What is being asked:
Only the lines from the top of the listing below to the line that has "COL = S.collection" should be echoed, with both ends kept and pictures left out.

▼

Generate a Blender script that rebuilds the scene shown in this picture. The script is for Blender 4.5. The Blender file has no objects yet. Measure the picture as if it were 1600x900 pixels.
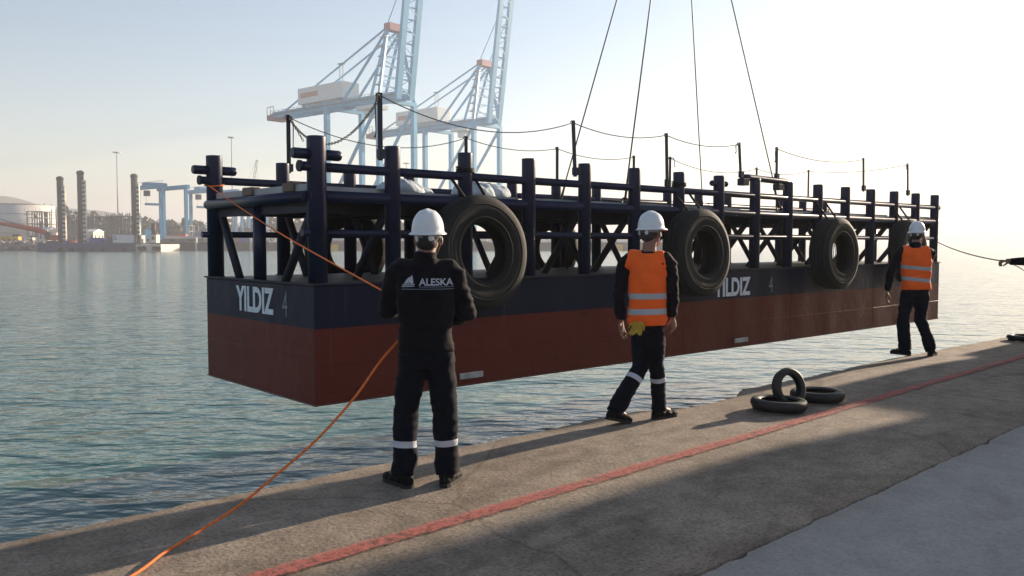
import bpy, bmesh, math, random
from mathutils import Vector, Matrix, noise
from mathutils.bvhtree import BVHTree
random.seed(7)
R = math.radians
S = bpy.context.scene
COL = S.collection

# ------------------------------------------------------------------ camera
cam = bpy.data.cameras.new("Camera"); co = bpy.data.objects.new("Camera", cam); COL.objects.link(co)
cam.sensor_width = 36; cam.lens = 29.86; cam.clip_start = 0.05; cam.clip_end = 20000
co.location = (0, 0, 1.58); co.rotation_euler = (R(90) - math.atan(70/1327), 0, 0)
S.camera = co
S.render.resolution_x = 1024; S.render.resolution_y = 576

# ------------------------------------------------------------------ light
SUN_AZ, SUN_EL = 48.3, 14.5          # degrees clockwise from +Y, above horizon
w = bpy.data.worlds.new("World"); S.world = w; w.use_nodes = True
nt = w.node_tree; bg = nt.nodes['Background']
sky = nt.nodes.new('ShaderNodeTexSky'); sky.sky_type = 'NISHITA'; sky.sun_disc = False
sky.sun_elevation = R(SUN_EL); sky.sun_rotation = R(SUN_AZ)
sky.air_density = 1.0; sky.dust_density = 0.75; sky.ozone_density = 1.5; sky.altitude = 0
nt.links.new(sky.outputs[0], bg.inputs[0]); bg.inputs[1].default_value = 0.072
sun = bpy.data.lights.new("Sun", 'SUN'); so = bpy.data.objects.new("Sun", sun); COL.objects.link(so)
sun.energy = 5.0; sun.angle = R(0.9); sun.color = (1.0, 0.82, 0.62)
sd = Vector((math.sin(R(SUN_AZ))*math.cos(R(SUN_EL)), math.cos(R(SUN_AZ))*math.cos(R(SUN_EL)), math.sin(R(SUN_EL))))
so.rotation_euler = sd.to_track_quat('Z', 'Y').to_euler()
so.location = (30, 30, 30)
vs = S.view_settings
vs.view_transform = 'Standard'; vs.look = 'None'; vs.gamma = 1; vs.use_curve_mapping = False
vs.exposure = 1.36
WATER_Z = -1.2
HAZE_DENSITY = 0.00072

# ------------------------------------------------------------------ materials
MATS = {}
def nodes(name):
    m = bpy.data.materials.new(name); m.use_nodes = True
    n = m.node_tree; return m, n, n.nodes['Principled BSDF']
def N(n, t, **kw):
    x = n.nodes.new(t)
    for k, v in kw.items():
        if k.startswith('i_'):
            key = k[2:]; key = int(key) if key.isdigit() else key.replace('_', ' ')
            x.inputs[key].default_value = v
        else: setattr(x, k, v)
    return x
def ramp(n, fac, stops):
    r = n.nodes.new('ShaderNodeValToRGB'); e = r.color_ramp.elements
    while len(e) < len(stops): e.new(0.5)
    for a, (p, c) in zip(e, stops):
        a.position = p; a.color = (*c, 1) if len(c) == 3 else c
    n.links.new(fac, r.inputs[0]); return r.outputs[0]
def mat(name, col, rough=0.6, metal=0.0, var=0.25, scale=3.0, bump=0.15, bscale=None, spec=0.5, dist=0.01, coat=0):
    """painted/plain surface with uneven tone, uneven gloss and fine relief"""
    if name in MATS: return MATS[name]
    m, n, b = nodes(name)
    tc = N(n, 'ShaderNodeTexCoord')
    n1 = N(n, 'ShaderNodeTexNoise', i_Scale=scale, i_Detail=6.0, i_Roughness=0.6)
    n.links.new(tc.outputs['Object'], n1.inputs['Vector'])
    lo = tuple(c*(1-var) for c in col); hi = tuple(min(1, c*(1+var)) for c in col)
    n.links.new(ramp(n, n1.outputs[0], [(0.3, lo), (0.7, hi)]), b.inputs['Base Color'])
    rr = N(n, 'ShaderNodeMapRange', i_3=max(0.02, rough-0.1), i_4=min(1, rough+0.12))
    n.links.new(n1.outputs[0], rr.inputs[0]); n.links.new(rr.outputs[0], b.inputs['Roughness'])
    b.inputs['Metallic'].default_value = metal
    b.inputs['Specular IOR Level'].default_value = spec
    if coat: b.inputs['Coat Weight'].default_value = coat; b.inputs['Coat Roughness'].default_value = 0.15
    if bump:
        n2 = N(n, 'ShaderNodeTexNoise', i_Scale=bscale or scale*8, i_Detail=4.0)
        n.links.new(tc.outputs['Object'], n2.inputs['Vector'])
        bp = N(n, 'ShaderNodeBump', i_Strength=bump, i_Distance=dist)
        n.links.new(n2.outputs[0], bp.inputs['Height']); n.links.new(bp.outputs[0], b.inputs['Normal'])
    MATS[name] = m; return m

def banded(name, col, stripe, bands, rough=0.85, var=0.2):
    """cloth with retroreflective tape: bands = (point, axis, half width, reach) in object space"""
    m, n, b = nodes(name)
    tc = N(n, 'ShaderNodeTexCoord')
    n1 = N(n, 'ShaderNodeTexNoise', i_Scale=9.0, i_Detail=5.0)
    n.links.new(tc.outputs['Object'], n1.inputs['Vector'])
    base = ramp(n, n1.outputs[0], [(0.3, tuple(c*(1-var) for c in col)), (0.7, tuple(min(1, c*(1+var)) for c in col))])
    total = None
    for p, a, hw, reach in bands:
        sub = N(n, 'ShaderNodeVectorMath', operation='SUBTRACT'); sub.inputs[1].default_value = p
        n.links.new(tc.outputs['Object'], sub.inputs[0])
        dt = N(n, 'ShaderNodeVectorMath', operation='DOT_PRODUCT'); dt.inputs[1].default_value = Vector(a).normalized()
        n.links.new(sub.outputs[0], dt.inputs[0])
        ab = N(n, 'ShaderNodeMath', operation='ABSOLUTE'); n.links.new(dt.outputs['Value'], ab.inputs[0])
        lt = N(n, 'ShaderNodeMath', operation='LESS_THAN'); lt.inputs[1].default_value = hw
        n.links.new(ab.outputs[0], lt.inputs[0])
        ln = N(n, 'ShaderNodeVectorMath', operation='LENGTH'); n.links.new(sub.outputs[0], ln.inputs[0])
        l2 = N(n, 'ShaderNodeMath', operation='LESS_THAN'); l2.inputs[1].default_value = reach
        n.links.new(ln.outputs['Value'], l2.inputs[0])
        mu = N(n, 'ShaderNodeMath', operation='MULTIPLY'); n.links.new(lt.outputs[0], mu.inputs[0]); n.links.new(l2.outputs[0], mu.inputs[1])
        if total is None: total = mu.outputs[0]
        else:
            mx = N(n, 'ShaderNodeMath', operation='MAXIMUM'); n.links.new(total, mx.inputs[0]); n.links.new(mu.outputs[0], mx.inputs[1]); total = mx.outputs[0]
    if total is not None:
        mix = N(n, 'ShaderNodeMix', data_type='RGBA')
        n.links.new(total, mix.inputs[0]); n.links.new(base, mix.inputs[6]); mix.inputs[7].default_value = (*stripe, 1)
        n.links.new(mix.outputs[2], b.inputs['Base Color'])
        mr = N(n, 'ShaderNodeMapRange', i_3=rough, i_4=0.42); n.links.new(total, mr.inputs[0]); n.links.new(mr.outputs[0], b.inputs['Roughness'])
    else:
        n.links.new(base, b.inputs['Base Color']); b.inputs['Roughness'].default_value = rough
    n2 = N(n, 'ShaderNodeTexNoise', i_Scale=42.0, i_Detail=4.0, i_Distortion=0.6)
    n.links.new(tc.outputs['Object'], n2.inputs['Vector'])
    bp = N(n, 'ShaderNodeBump', i_Strength=0.35, i_Distance=0.006)
    n.links.new(n2.outputs[0], bp.inputs['Height']); n.links.new(bp.outputs[0], b.inputs['Normal'])
    b.inputs['Specular IOR Level'].default_value = 0.12
    b.inputs['Sheen Weight'].default_value = 0.09; b.inputs['Sheen Roughness'].default_value = 0.45; b.inputs['Sheen Tint'].default_value = (0.7, 0.65, 0.7, 1)
    return m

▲

Finished exercise:
Generate a Blender script that rebuilds the scene shown in this picture. The script is for Blender 4.5. The Blender file has no objects yet. Measure the picture as if it were 1600x900 pixels.
import bpy, bmesh, math, random
from mathutils import Vector, Matrix, noise
from mathutils.bvhtree import BVHTree
random.seed(7)
R = math.radians
S = bpy.context.scene
COL = S.collection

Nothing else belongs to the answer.